WHAT YOU HAVE TO DO: Leave out the pictures and copy everything else below exactly.

━━━ COLLECTED MATERIAL

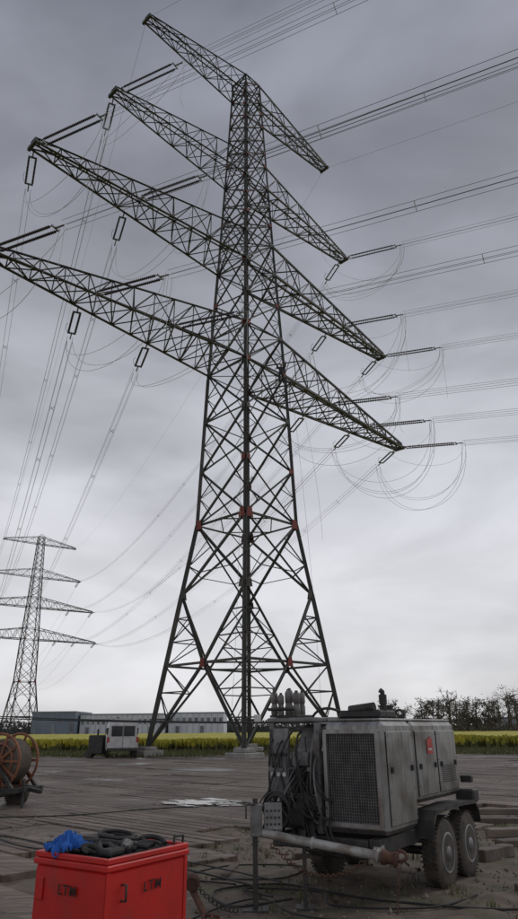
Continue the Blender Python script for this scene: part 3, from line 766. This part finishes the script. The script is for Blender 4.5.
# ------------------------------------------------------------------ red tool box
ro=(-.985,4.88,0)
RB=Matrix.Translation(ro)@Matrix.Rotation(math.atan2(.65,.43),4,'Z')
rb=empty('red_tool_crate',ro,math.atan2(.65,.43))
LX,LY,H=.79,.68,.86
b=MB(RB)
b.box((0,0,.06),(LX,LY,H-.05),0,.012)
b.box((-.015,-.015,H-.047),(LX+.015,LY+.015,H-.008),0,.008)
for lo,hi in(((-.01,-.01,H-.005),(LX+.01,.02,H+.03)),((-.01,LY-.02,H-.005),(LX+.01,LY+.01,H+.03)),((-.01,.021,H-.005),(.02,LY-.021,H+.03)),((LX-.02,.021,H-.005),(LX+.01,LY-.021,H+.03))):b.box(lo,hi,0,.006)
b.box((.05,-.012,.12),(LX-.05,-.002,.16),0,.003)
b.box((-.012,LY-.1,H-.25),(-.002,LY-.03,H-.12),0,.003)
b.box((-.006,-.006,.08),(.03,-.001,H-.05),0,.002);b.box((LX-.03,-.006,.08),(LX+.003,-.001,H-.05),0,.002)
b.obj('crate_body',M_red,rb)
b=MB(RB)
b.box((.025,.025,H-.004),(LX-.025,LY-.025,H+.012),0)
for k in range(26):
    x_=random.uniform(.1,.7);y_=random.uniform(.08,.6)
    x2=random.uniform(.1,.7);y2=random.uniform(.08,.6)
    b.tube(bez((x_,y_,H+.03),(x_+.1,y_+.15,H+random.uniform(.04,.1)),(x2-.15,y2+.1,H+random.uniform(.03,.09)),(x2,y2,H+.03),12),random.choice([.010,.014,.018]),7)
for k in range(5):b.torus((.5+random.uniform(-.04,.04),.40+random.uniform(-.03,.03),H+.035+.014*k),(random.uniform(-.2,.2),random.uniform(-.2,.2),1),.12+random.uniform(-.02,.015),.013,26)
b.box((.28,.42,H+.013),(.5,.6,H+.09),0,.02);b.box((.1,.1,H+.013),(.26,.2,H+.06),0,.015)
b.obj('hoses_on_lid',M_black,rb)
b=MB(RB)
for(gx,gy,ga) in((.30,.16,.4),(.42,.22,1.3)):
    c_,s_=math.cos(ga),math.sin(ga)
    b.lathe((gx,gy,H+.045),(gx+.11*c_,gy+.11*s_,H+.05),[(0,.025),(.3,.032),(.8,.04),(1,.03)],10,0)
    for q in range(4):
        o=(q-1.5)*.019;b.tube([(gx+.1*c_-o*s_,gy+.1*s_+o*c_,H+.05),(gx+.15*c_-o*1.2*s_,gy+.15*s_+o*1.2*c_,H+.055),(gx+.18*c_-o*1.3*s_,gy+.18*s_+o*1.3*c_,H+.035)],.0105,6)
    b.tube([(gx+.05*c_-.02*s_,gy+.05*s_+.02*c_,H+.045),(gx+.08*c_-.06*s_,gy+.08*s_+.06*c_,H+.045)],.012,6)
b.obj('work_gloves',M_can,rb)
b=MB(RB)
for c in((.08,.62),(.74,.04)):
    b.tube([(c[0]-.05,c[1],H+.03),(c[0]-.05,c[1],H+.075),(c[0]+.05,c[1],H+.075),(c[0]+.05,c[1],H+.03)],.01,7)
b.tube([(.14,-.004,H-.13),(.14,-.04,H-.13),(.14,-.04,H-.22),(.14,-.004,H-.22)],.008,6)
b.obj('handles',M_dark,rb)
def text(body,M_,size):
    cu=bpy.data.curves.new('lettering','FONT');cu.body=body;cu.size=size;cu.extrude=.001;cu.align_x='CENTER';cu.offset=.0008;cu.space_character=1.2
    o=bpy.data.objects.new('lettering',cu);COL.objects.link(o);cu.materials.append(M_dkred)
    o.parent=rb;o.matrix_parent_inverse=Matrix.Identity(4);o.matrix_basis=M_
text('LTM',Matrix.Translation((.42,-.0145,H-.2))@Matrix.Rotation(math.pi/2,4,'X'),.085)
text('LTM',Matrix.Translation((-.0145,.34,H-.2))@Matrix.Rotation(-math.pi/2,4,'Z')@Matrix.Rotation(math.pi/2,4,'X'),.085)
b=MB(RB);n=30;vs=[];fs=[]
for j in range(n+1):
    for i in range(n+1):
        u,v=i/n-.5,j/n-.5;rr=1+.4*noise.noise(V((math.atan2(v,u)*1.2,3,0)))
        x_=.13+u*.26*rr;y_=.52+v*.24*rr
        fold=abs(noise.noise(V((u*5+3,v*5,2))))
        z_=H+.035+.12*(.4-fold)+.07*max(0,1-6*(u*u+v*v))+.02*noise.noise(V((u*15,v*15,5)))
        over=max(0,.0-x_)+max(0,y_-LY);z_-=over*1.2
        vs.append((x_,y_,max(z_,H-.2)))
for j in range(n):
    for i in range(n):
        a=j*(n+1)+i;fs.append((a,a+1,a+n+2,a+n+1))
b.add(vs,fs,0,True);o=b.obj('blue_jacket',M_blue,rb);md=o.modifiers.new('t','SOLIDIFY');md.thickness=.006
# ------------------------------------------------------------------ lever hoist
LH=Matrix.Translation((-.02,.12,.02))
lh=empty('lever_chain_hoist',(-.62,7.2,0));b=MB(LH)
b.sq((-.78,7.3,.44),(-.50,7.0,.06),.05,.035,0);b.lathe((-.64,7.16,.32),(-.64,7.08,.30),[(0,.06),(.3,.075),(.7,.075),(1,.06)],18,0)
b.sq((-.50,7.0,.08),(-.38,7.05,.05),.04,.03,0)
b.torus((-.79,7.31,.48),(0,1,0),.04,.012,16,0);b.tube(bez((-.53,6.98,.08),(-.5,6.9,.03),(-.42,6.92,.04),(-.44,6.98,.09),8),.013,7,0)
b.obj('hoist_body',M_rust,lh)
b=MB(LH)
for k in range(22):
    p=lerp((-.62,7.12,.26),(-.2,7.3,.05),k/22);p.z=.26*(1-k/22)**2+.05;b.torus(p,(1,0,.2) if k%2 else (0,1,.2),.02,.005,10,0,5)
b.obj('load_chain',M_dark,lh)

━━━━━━

EXERCISE OUTPUT:
Continue the Blender Python script for this scene: part 3, from line 766. This part finishes the script. The script is for Blender 4.5.
# ------------------------------------------------------------------ red tool box
ro=(-.985,4.88,0)
RB=Matrix.Translation(ro)@Matrix.Rotation(math.atan2(.65,.43),4,'Z')
rb=empty('red_tool_crate',ro,math.atan2(.65,.43))
LX,LY,H=.79,.68,.86
b=MB(RB)
b.box((0,0,.06),(LX,LY,H-.05),0,.012)
b.box((-.015,-.015,H-.047),(LX+.015,LY+.015,H-.008),0,.008)
for lo,hi in(((-.01,-.01,H-.005),(LX+.01,.02,H+.03)),((-.01,LY-.02,H-.005),(LX+.01,LY+.01,H+.03)),((-.01,.021,H-.005),(.02,LY-.021,H+.03)),((LX-.02,.021,H-.005),(LX+.01,LY-.021,H+.03))):b.box(lo,hi,0,.006)
b.box((.05,-.012,.12),(LX-.05,-.002,.16),0,.003)
b.box((-.012,LY-.1,H-.25),(-.002,LY-.03,H-.12),0,.003)
b.box((-.006,-.006,.08),(.03,-.001,H-.05),0,.002);b.box((LX-.03,-.006,.08),(LX+.003,-.001,H-.05),0,.002)
b.obj('crate_body',M_red,rb)
b=MB(RB)
b.box((.025,.025,H-.004),(LX-.025,LY-.025,H+.012),0)
for k in range(26):
    x_=random.uniform(.1,.7);y_=random.uniform(.08,.6)
    x2=random.uniform(.1,.7);y2=random.uniform(.08,.6)
    b.tube(bez((x_,y_,H+.03),(x_+.1,y_+.15,H+random.uniform(.04,.1)),(x2-.15,y2+.1,H+random.uniform(.03,.09)),(x2,y2,H+.03),12),random.choice([.010,.014,.018]),7)
for k in range(5):b.torus((.5+random.uniform(-.04,.04),.40+random.uniform(-.03,.03),H+.035+.014*k),(random.uniform(-.2,.2),random.uniform(-.2,.2),1),.12+random.uniform(-.02,.015),.013,26)
b.box((.28,.42,H+.013),(.5,.6,H+.09),0,.02);b.box((.1,.1,H+.013),(.26,.2,H+.06),0,.015)
b.obj('hoses_on_lid',M_black,rb)
b=MB(RB)
for(gx,gy,ga) in((.30,.16,.4),(.42,.22,1.3)):
    c_,s_=math.cos(ga),math.sin(ga)
    b.lathe((gx,gy,H+.045),(gx+.11*c_,gy+.11*s_,H+.05),[(0,.025),(.3,.032),(.8,.04),(1,.03)],10,0)
    for q in range(4):
        o=(q-1.5)*.019;b.tube([(gx+.1*c_-o*s_,gy+.1*s_+o*c_,H+.05),(gx+.15*c_-o*1.2*s_,gy+.15*s_+o*1.2*c_,H+.055),(gx+.18*c_-o*1.3*s_,gy+.18*s_+o*1.3*c_,H+.035)],.0105,6)
    b.tube([(gx+.05*c_-.02*s_,gy+.05*s_+.02*c_,H+.045),(gx+.08*c_-.06*s_,gy+.08*s_+.06*c_,H+.045)],.012,6)
b.obj('work_gloves',M_can,rb)
b=MB(RB)
for c in((.08,.62),(.74,.04)):
    b.tube([(c[0]-.05,c[1],H+.03),(c[0]-.05,c[1],H+.075),(c[0]+.05,c[1],H+.075),(c[0]+.05,c[1],H+.03)],.01,7)
b.tube([(.14,-.004,H-.13),(.14,-.04,H-.13),(.14,-.04,H-.22),(.14,-.004,H-.22)],.008,6)
b.obj('handles',M_dark,rb)
def text(body,M_,size):
    cu=bpy.data.curves.new('lettering','FONT');cu.body=body;cu.size=size;cu.extrude=.001;cu.align_x='CENTER';cu.offset=.0008;cu.space_character=1.2
    o=bpy.data.objects.new('lettering',cu);COL.objects.link(o);cu.materials.append(M_dkred)
    o.parent=rb;o.matrix_parent_inverse=Matrix.Identity(4);o.matrix_basis=M_
text('LTM',Matrix.Translation((.42,-.0145,H-.2))@Matrix.Rotation(math.pi/2,4,'X'),.085)
text('LTM',Matrix.Translation((-.0145,.34,H-.2))@Matrix.Rotation(-math.pi/2,4,'Z')@Matrix.Rotation(math.pi/2,4,'X'),.085)
b=MB(RB);n=30;vs=[];fs=[]
for j in range(n+1):
    for i in range(n+1):
        u,v=i/n-.5,j/n-.5;rr=1+.4*noise.noise(V((math.atan2(v,u)*1.2,3,0)))
        x_=.13+u*.26*rr;y_=.52+v*.24*rr
        fold=abs(noise.noise(V((u*5+3,v*5,2))))
        z_=H+.035+.12*(.4-fold)+.07*max(0,1-6*(u*u+v*v))+.02*noise.noise(V((u*15,v*15,5)))
        over=max(0,.0-x_)+max(0,y_-LY);z_-=over*1.2
        vs.append((x_,y_,max(z_,H-.2)))
for j in range(n):
    for i in range(n):
        a=j*(n+1)+i;fs.append((a,a+1,a+n+2,a+n+1))
b.add(vs,fs,0,True);o=b.obj('blue_jacket',M_blue,rb);md=o.modifiers.new('t','SOLIDIFY');md.thickness=.006
# ------------------------------------------------------------------ lever hoist
LH=Matrix.Translation((-.02,.12,.02))
lh=empty('lever_chain_hoist',(-.62,7.2,0));b=MB(LH)
b.sq((-.78,7.3,.44),(-.50,7.0,.06),.05,.035,0);b.lathe((-.64,7.16,.32),(-.64,7.08,.30),[(0,.06),(.3,.075),(.7,.075),(1,.06)],18,0)
b.sq((-.50,7.0,.08),(-.38,7.05,.05),.04,.03,0)
b.torus((-.79,7.31,.48),(0,1,0),.04,.012,16,0);b.tube(bez((-.53,6.98,.08),(-.5,6.9,.03),(-.42,6.92,.04),(-.44,6.98,.09),8),.013,7,0)
b.obj('hoist_body',M_rust,lh)
b=MB(LH)
for k in range(22):
    p=lerp((-.62,7.12,.26),(-.2,7.3,.05),k/22);p.z=.26*(1-k/22)**2+.05;b.torus(p,(1,0,.2) if k%2 else (0,1,.2),.02,.005,10,0,5)
b.obj('load_chain',M_dark,lh)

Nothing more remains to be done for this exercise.